Return the data exactly, with all pictures removed.
======== Supplied information
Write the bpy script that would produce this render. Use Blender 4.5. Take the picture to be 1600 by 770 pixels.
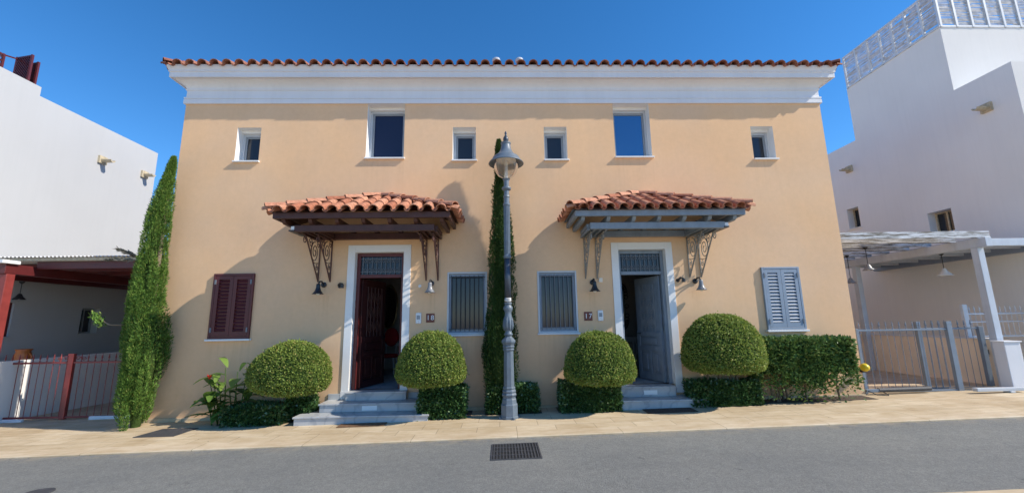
import bpy, bmesh, math, random
import numpy as np
from mathutils import Vector, Matrix
random.seed(7); RNG = np.random.default_rng(7)
PI = math.pi
for o in list(bpy.data.objects): bpy.data.objects.remove(o)
scene = bpy.context.scene
COL = scene.collection

# ---------------------------------------------------------------- camera
cam_d = bpy.data.cameras.new('camera'); cam = bpy.data.objects.new('camera', cam_d); COL.objects.link(cam)
F_PX = 645.9; PIT, YAW, ROLL = [math.radians(a) for a in (10.11, 1.61, -0.89)]
cy, sy, cp, sp = math.cos(YAW), math.sin(YAW), math.cos(PIT), math.sin(PIT)
fw = Vector((sy*cp, cy*cp, sp)); r0 = Vector((cy, -sy, 0)); u0 = r0.cross(fw)
cr, sr = math.cos(ROLL), math.sin(ROLL)
rt = cr*r0 + sr*u0; up = -sr*r0 + cr*u0
cam.matrix_world = Matrix(((rt.x, up.x, -fw.x, -0.2305), (rt.y, up.y, -fw.y, -8.443), (rt.z, up.z, -fw.z, 1.9), (0, 0, 0, 1)))
cam_d.sensor_width = 36; cam_d.lens = 36*F_PX/1600
cam_d.clip_start = 0.05; cam_d.clip_end = 2000
scene.camera = cam

# ---------------------------------------------------------------- world, sun, exposure
SUN = Vector((3.6, -1.0, 3.05)).normalized()
elev = math.asin(SUN.z); azim = math.atan2(SUN.x, SUN.y)
w = bpy.data.worlds.new('World'); scene.world = w; w.use_nodes = True
nt = w.node_tree; nt.nodes.clear()
sky = nt.nodes.new('ShaderNodeTexSky'); sky.sky_type = 'NISHITA'; sky.sun_disc = False
sky.sun_elevation = elev; sky.sun_rotation = azim; sky.altitude = 1800
sky.air_density = 1.0; sky.dust_density = 0.0; sky.ozone_density = 3.0
bg = nt.nodes.new('ShaderNodeBackground'); bg.inputs[1].default_value = 0.15
wo = nt.nodes.new('ShaderNodeOutputWorld')
hs = nt.nodes.new('ShaderNodeHueSaturation'); hs.inputs['Saturation'].default_value = 1.28; hs.inputs['Value'].default_value = .90
nt.links.new(sky.outputs[0], hs.inputs['Color']); nt.links.new(hs.outputs[0], bg.inputs[0]); nt.links.new(bg.outputs[0], wo.inputs[0])
sl = bpy.data.lights.new('sun', 'SUN'); so = bpy.data.objects.new('sun', sl); COL.objects.link(so)
sl.energy = 3.5; sl.angle = math.radians(0.5); sl.color = (1.0, 0.92, 0.80)
so.rotation_mode = 'QUATERNION'; so.rotation_quaternion = SUN.to_track_quat('Z', 'Y'); so.location = (20, -8, 25)
scene.view_settings.view_transform = 'Standard'; scene.view_settings.look = 'None'
scene.view_settings.gamma = 1; scene.view_settings.use_curve_mapping = False
scene.view_settings.exposure = 0.70
scene.render.engine = 'CYCLES'; scene.cycles.diffuse_bounces = 8; scene.cycles.max_bounces = 14
scene.render.resolution_x = 1024; scene.render.resolution_y = 492

# ---------------------------------------------------------------- materials
def new_mat(name):
    m = bpy.data.materials.new(name); m.use_nodes = True
    return m, m.node_tree, m.node_tree.nodes['Principled BSDF']
def N(nt, typ, **kw):
    n = nt.nodes.new(typ)
    for k, v in kw.items(): setattr(n, k, v)
    return n
def objco(nt, scale=(1,1,1)):
    tc = N(nt, 'ShaderNodeNewGeometry'); mp = N(nt, 'ShaderNodeMapping'); mp.inputs['Scale'].default_value = scale
    nt.links.new(tc.outputs['Position'], mp.inputs[0]); return mp.outputs[0]
def noise(nt, co, scale, detail=4, rough=.55):
    n = N(nt, 'ShaderNodeTexNoise'); n.inputs['Scale'].default_value = scale; n.inputs['Detail'].default_value = detail
    n.inputs['Roughness'].default_value = rough; nt.links.new(co, n.inputs['Vector']); return n.outputs['Fac']
def ramp(nt, fac, a, b, lo=.3, hi=.7):
    r = N(nt, 'ShaderNodeValToRGB'); r.color_ramp.elements[0].position = lo; r.color_ramp.elements[1].position = hi
    r.color_ramp.elements[0].color = (*a, 1); r.color_ramp.elements[1].color = (*b, 1)
    nt.links.new(fac, r.inputs[0]); return r.outputs[0]
def mixc(nt, fac, a, b, mode='MIX'):
    m = N(nt, 'ShaderNodeMix', data_type='RGBA', blend_type=mode)
    if isinstance(fac, (int, float)): m.inputs[0].default_value = fac
    else: nt.links.new(fac, m.inputs[0])
    for i, v in ((6, a), (7, b)):
        if isinstance(v, tuple): m.inputs[i].default_value = (*v, 1)
        else: nt.links.new(v, m.inputs[i])
    return m.outputs[2]
def bump(nt, p, h, strength=.3, dist=.01):
    b = N(nt, 'ShaderNodeBump'); b.inputs['Strength'].default_value = strength; b.inputs['Distance'].default_value = dist
    nt.links.new(h, b.inputs['Height']); nt.links.new(b.outputs[0], p.inputs['Normal'])
def sc(c, f): return tuple(min(1, x*f) for x in c)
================
*Task answer:*
Write the bpy script that would produce this render. Use Blender 4.5. Take the picture to be 1600 by 770 pixels.
import bpy, bmesh, math, random
import numpy as np
from mathutils import Vector, Matrix
random.seed(7); RNG = np.random.default_rng(7)
PI = math.pi
for o in list(bpy.data.objects): bpy.data.objects.remove(o)
scene = bpy.context.scene
COL = scene.collection

# ---------------------------------------------------------------- camera
cam_d = bpy.data.cameras.new('camera'); cam = bpy.data.objects.new('camera', cam_d); COL.objects.link(cam)
F_PX = 645.9; PIT, YAW, ROLL = [math.radians(a) for a in (10.11, 1.61, -0.89)]
cy, sy, cp, sp = math.cos(YAW), math.sin(YAW), math.cos(PIT), math.sin(PIT)
fw = Vector((sy*cp, cy*cp, sp)); r0 = Vector((cy, -sy, 0)); u0 = r0.cross(fw)
cr, sr = math.cos(ROLL), math.sin(ROLL)
rt = cr*r0 + sr*u0; up = -sr*r0 + cr*u0
cam.matrix_world = Matrix(((rt.x, up.x, -fw.x, -0.2305), (rt.y, up.y, -fw.y, -8.443), (rt.z, up.z, -fw.z, 1.9), (0, 0, 0, 1)))
cam_d.sensor_width = 36; cam_d.lens = 36*F_PX/1600
cam_d.clip_start = 0.05; cam_d.clip_end = 2000
scene.camera = cam

# ---------------------------------------------------------------- world, sun, exposure
SUN = Vector((3.6, -1.0, 3.05)).normalized()
elev = math.asin(SUN.z); azim = math.atan2(SUN.x, SUN.y)
w = bpy.data.worlds.new('World'); scene.world = w; w.use_nodes = True
nt = w.node_tree; nt.nodes.clear()
sky = nt.nodes.new('ShaderNodeTexSky'); sky.sky_type = 'NISHITA'; sky.sun_disc = False
sky.sun_elevation = elev; sky.sun_rotation = azim; sky.altitude = 1800
sky.air_density = 1.0; sky.dust_density = 0.0; sky.ozone_density = 3.0
bg = nt.nodes.new('ShaderNodeBackground'); bg.inputs[1].default_value = 0.15
wo = nt.nodes.new('ShaderNodeOutputWorld')
hs = nt.nodes.new('ShaderNodeHueSaturation'); hs.inputs['Saturation'].default_value = 1.28; hs.inputs['Value'].default_value = .90
nt.links.new(sky.outputs[0], hs.inputs['Color']); nt.links.new(hs.outputs[0], bg.inputs[0]); nt.links.new(bg.outputs[0], wo.inputs[0])
sl = bpy.data.lights.new('sun', 'SUN'); so = bpy.data.objects.new('sun', sl); COL.objects.link(so)
sl.energy = 3.5; sl.angle = math.radians(0.5); sl.color = (1.0, 0.92, 0.80)
so.rotation_mode = 'QUATERNION'; so.rotation_quaternion = SUN.to_track_quat('Z', 'Y'); so.location = (20, -8, 25)
scene.view_settings.view_transform = 'Standard'; scene.view_settings.look = 'None'
scene.view_settings.gamma = 1; scene.view_settings.use_curve_mapping = False
scene.view_settings.exposure = 0.70
scene.render.engine = 'CYCLES'; scene.cycles.diffuse_bounces = 8; scene.cycles.max_bounces = 14
scene.render.resolution_x = 1024; scene.render.resolution_y = 492

# ---------------------------------------------------------------- materials
def new_mat(name):
    m = bpy.data.materials.new(name); m.use_nodes = True
    return m, m.node_tree, m.node_tree.nodes['Principled BSDF']
def N(nt, typ, **kw):
    n = nt.nodes.new(typ)
    for k, v in kw.items(): setattr(n, k, v)
    return n
def objco(nt, scale=(1,1,1)):
    tc = N(nt, 'ShaderNodeNewGeometry'); mp = N(nt, 'ShaderNodeMapping'); mp.inputs['Scale'].default_value = scale
    nt.links.new(tc.outputs['Position'], mp.inputs[0]); return mp.outputs[0]
def noise(nt, co, scale, detail=4, rough=.55):
    n = N(nt, 'ShaderNodeTexNoise'); n.inputs['Scale'].default_value = scale; n.inputs['Detail'].default_value = detail
    n.inputs['Roughness'].default_value = rough; nt.links.new(co, n.inputs['Vector']); return n.outputs['Fac']
def ramp(nt, fac, a, b, lo=.3, hi=.7):
    r = N(nt, 'ShaderNodeValToRGB'); r.color_ramp.elements[0].position = lo; r.color_ramp.elements[1].position = hi
    r.color_ramp.elements[0].color = (*a, 1); r.color_ramp.elements[1].color = (*b, 1)
    nt.links.new(fac, r.inputs[0]); return r.outputs[0]
def mixc(nt, fac, a, b, mode='MIX'):
    m = N(nt, 'ShaderNodeMix', data_type='RGBA', blend_type=mode)
    if isinstance(fac, (int, float)): m.inputs[0].default_value = fac
    else: nt.links.new(fac, m.inputs[0])
    for i, v in ((6, a), (7, b)):
        if isinstance(v, tuple): m.inputs[i].default_value = (*v, 1)
        else: nt.links.new(v, m.inputs[i])
    return m.outputs[2]
def bump(nt, p, h, strength=.3, dist=.01):
    b = N(nt, 'ShaderNodeBump'); b.inputs['Strength'].default_value = strength; b.inputs['Distance'].default_value = dist
    nt.links.new(h, b.inputs['Height']); nt.links.new(b.outputs[0], p.inputs['Normal'])
def sc(c, f): return tuple(min(1, x*f) for x in c)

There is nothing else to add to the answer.